Mietwagenkosten – kein Eigenersparnisabzug bei kurzer Anmietung, Erstattbarkeit von Nebenkosten
AG Offenbach am Main, Urteil vom 12.12.2019, AZ: 32 C 82/19
Praxis
Das AG Offenbach folgt der verbreiteten Rechtsprechung der Schätzung erforderlicher Mietwagenkosten anhand des Mittelwerts zwischen den Ergebnissen des Schwacke- Automietpreisspiegels und des Fraunhofer-Marktpreisspiegels. Zu kritisieren ist an dieser Schätzmethode allerdings, dass das Ergebnis nicht auf empirischen Daten beruht und damit eine gewisse Willkürlichkeit aufweist.
Die Herangehensweise und Methodik der Schätzgrundlagen sind höchst unterschiedlich, sodass sich eine einfache Vermischung beider Werte verbietet. Das hierdurch gewonnene Ergebnis ist zufällig, beliebig und stellt gerade nicht die Marktsituation vor Ort dar, wie sie sich dem Geschädigten in seiner Situation tatsächlich darstellt.
Interessant für die Praxis ist die Aussage des Gerichts, dass bei einer derart kurzen Anmietdauer keinerlei Eigenersparnisabzug vorzunehmen ist. Selbst wenn also der Geschädigte klassengleich anmietet bzw. Mietwagenkosten bezogen auf eine Fahrzeugklasse gleich dem verunfallten Fahrzeug fordert, muss er sich einen Eigenersparnisabzug nicht gefallen lassen. Außerdem kann er zusätzlich erbrachte Wahlleistungen erstattet verlangen.
Hintergrund
Der Kläger machte restlichen Schadenersatz in Form gekürzter Mietwagenkosten resultierend aus einem Verkehrsunfall vom 30.07.2018 geltend. Hierbei stand die Eintrittspflichtigkeit der verklagten unfallgegnerischen Haftpflichtversicherung dem Grunde nach fest. Die eingeklagte Differenz betrug 269,81 €. Diese wurde auch zugesprochen. Die Beklagte hatte die Kosten des Rechtsstreits zu tragen.
Aussage
Als Schätzgrundlage wählte das AG Offenbach das arithmetische Mittel zwischen den Werten des Schwacke-Automietpreisspiegels und des Fraunhofer-Marktpreisspiegels. Hier verwies es auf die Rechtsprechung der zuständigen Berufungskammer (LG Darmstadt, Entscheidung vom 21.07.2017, AZ: 6 S 38/17) der Schätzung erforderlicher Mietwagenkosten anhand des Mittelwerts. Durch die Berechnung des Mittelwerts würden die bestehenden Schwächen beider Listen ausgeglichen.

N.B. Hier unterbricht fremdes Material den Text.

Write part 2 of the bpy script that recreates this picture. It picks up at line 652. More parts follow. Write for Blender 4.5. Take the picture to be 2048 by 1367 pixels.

Nachdem der Mietwagen lediglich für fünf Tage angemietet worden war und die Laufleistung lediglich 195 km betrug, sah das Gericht davon ab, einen 10 %-igen Eigenersparnisabzug vorzunehmen. Bei einer derart kurzen Anmietdauer und vor dem Hintergrund der lediglich zurückgelegten Strecke liege keine die Erheblichkeitsschwelle überschreitende Eigenersparnis vor.
Auch zusätzliche Kosten für die Wahlleistungen sprach das AG Offenbach zu. Diese seien ausdrücklich im Mietvertrag in der rechten Spalte aufgeführt. Außerdem habe die Klägerseite hierzu substantiiert vorgetragen.
Der Kläger sei auch nicht verpflichtet gewesen, vor dem Hintergrund der Anmietung am 13.08.2018 nach dem Unfall vom 30.07.2018 sich nach günstigeren Angeboten zu erkundigen. Vorliegend mache der Kläger keinen erhöhten Unfalltarif geltend. Nach dem Mischtarif Fracke ergebe sich vielmehr ein Normaltarif. Nur wenn der Geschädigte nach seinen Erkenntnismöglichkeiten wahrnehme, dass der angebotene Tarif erheblich über dem Üblichen liege, bestehe eine Pflicht zur Suche nach günstigeren Anmietmöglichkeiten.